Objective | Copy out the material below in full, but not its images.

Data shown |
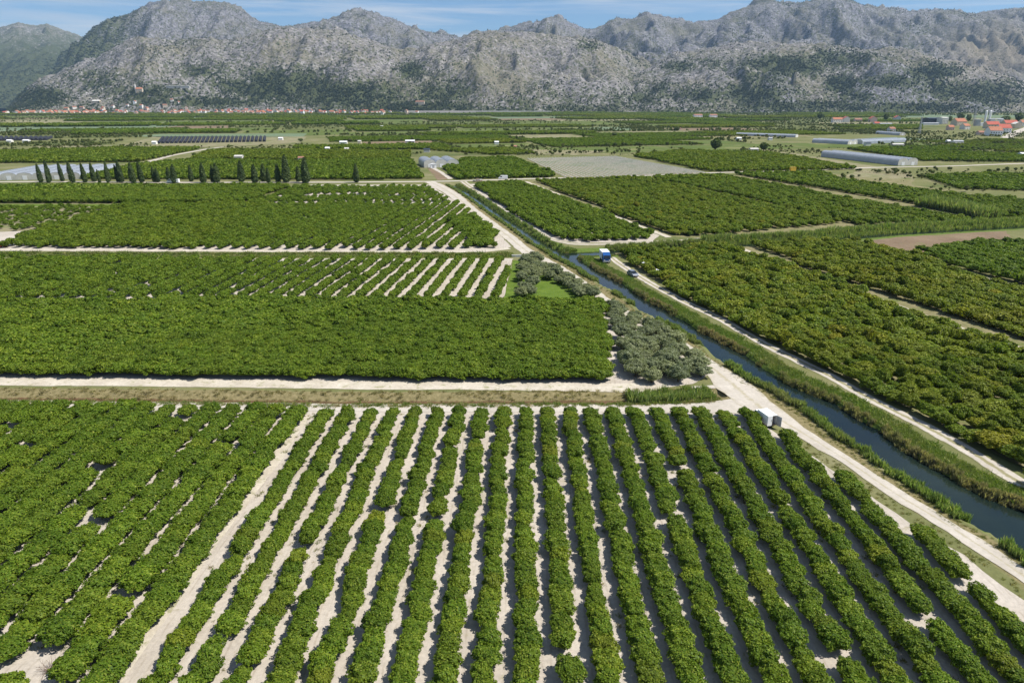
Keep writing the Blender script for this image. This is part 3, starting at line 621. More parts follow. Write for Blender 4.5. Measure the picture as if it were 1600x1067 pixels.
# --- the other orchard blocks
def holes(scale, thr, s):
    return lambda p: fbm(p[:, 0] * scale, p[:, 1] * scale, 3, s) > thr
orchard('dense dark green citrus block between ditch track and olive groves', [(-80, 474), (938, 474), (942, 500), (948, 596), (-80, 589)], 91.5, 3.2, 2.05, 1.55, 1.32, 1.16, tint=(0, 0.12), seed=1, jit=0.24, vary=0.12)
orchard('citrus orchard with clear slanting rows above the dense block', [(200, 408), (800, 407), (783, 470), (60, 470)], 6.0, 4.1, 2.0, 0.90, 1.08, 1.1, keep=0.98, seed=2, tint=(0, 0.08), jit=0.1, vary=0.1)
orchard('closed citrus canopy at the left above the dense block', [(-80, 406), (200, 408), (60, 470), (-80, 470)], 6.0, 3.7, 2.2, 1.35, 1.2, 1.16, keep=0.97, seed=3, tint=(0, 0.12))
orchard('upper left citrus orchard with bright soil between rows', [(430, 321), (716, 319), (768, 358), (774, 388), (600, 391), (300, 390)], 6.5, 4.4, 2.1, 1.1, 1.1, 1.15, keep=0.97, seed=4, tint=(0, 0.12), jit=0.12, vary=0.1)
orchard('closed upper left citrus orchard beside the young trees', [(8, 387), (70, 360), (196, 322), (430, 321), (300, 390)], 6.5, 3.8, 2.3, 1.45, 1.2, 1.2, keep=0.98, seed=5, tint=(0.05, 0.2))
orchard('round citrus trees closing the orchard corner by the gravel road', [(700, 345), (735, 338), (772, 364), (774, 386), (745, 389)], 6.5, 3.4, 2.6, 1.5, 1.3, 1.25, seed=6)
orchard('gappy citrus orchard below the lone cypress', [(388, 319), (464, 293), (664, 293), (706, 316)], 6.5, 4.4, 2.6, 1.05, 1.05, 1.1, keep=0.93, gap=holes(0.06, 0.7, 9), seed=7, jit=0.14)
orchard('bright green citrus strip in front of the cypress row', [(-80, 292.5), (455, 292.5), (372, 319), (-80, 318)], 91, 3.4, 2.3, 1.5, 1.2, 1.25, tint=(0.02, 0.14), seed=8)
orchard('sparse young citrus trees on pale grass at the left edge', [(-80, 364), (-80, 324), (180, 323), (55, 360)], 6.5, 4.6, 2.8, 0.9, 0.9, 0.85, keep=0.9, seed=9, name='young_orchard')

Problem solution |
Keep writing the Blender script for this image. This is part 3, starting at line 621. More parts follow. Write for Blender 4.5. Measure the picture as if it were 1600x1067 pixels.
# --- the other orchard blocks
def holes(scale, thr, s):
    return lambda p: fbm(p[:, 0] * scale, p[:, 1] * scale, 3, s) > thr
orchard('dense dark green citrus block between ditch track and olive groves', [(-80, 474), (938, 474), (942, 500), (948, 596), (-80, 589)], 91.5, 3.2, 2.05, 1.55, 1.32, 1.16, tint=(0, 0.12), seed=1, jit=0.24, vary=0.12)
orchard('citrus orchard with clear slanting rows above the dense block', [(200, 408), (800, 407), (783, 470), (60, 470)], 6.0, 4.1, 2.0, 0.90, 1.08, 1.1, keep=0.98, seed=2, tint=(0, 0.08), jit=0.1, vary=0.1)
orchard('closed citrus canopy at the left above the dense block', [(-80, 406), (200, 408), (60, 470), (-80, 470)], 6.0, 3.7, 2.2, 1.35, 1.2, 1.16, keep=0.97, seed=3, tint=(0, 0.12))
orchard('upper left citrus orchard with bright soil between rows', [(430, 321), (716, 319), (768, 358), (774, 388), (600, 391), (300, 390)], 6.5, 4.4, 2.1, 1.1, 1.1, 1.15, keep=0.97, seed=4, tint=(0, 0.12), jit=0.12, vary=0.1)
orchard('closed upper left citrus orchard beside the young trees', [(8, 387), (70, 360), (196, 322), (430, 321), (300, 390)], 6.5, 3.8, 2.3, 1.45, 1.2, 1.2, keep=0.98, seed=5, tint=(0.05, 0.2))
orchard('round citrus trees closing the orchard corner by the gravel road', [(700, 345), (735, 338), (772, 364), (774, 386), (745, 389)], 6.5, 3.4, 2.6, 1.5, 1.3, 1.25, seed=6)
orchard('gappy citrus orchard below the lone cypress', [(388, 319), (464, 293), (664, 293), (706, 316)], 6.5, 4.4, 2.6, 1.05, 1.05, 1.1, keep=0.93, gap=holes(0.06, 0.7, 9), seed=7, jit=0.14)
orchard('bright green citrus strip in front of the cypress row', [(-80, 292.5), (455, 292.5), (372, 319), (-80, 318)], 91, 3.4, 2.3, 1.5, 1.2, 1.25, tint=(0.02, 0.14), seed=8)
orchard('sparse young citrus trees on pale grass at the left edge', [(-80, 364), (-80, 324), (180, 323), (55, 360)], 6.5, 4.6, 2.8, 0.9, 0.9, 0.85, keep=0.9, seed=9, name='young_orchard')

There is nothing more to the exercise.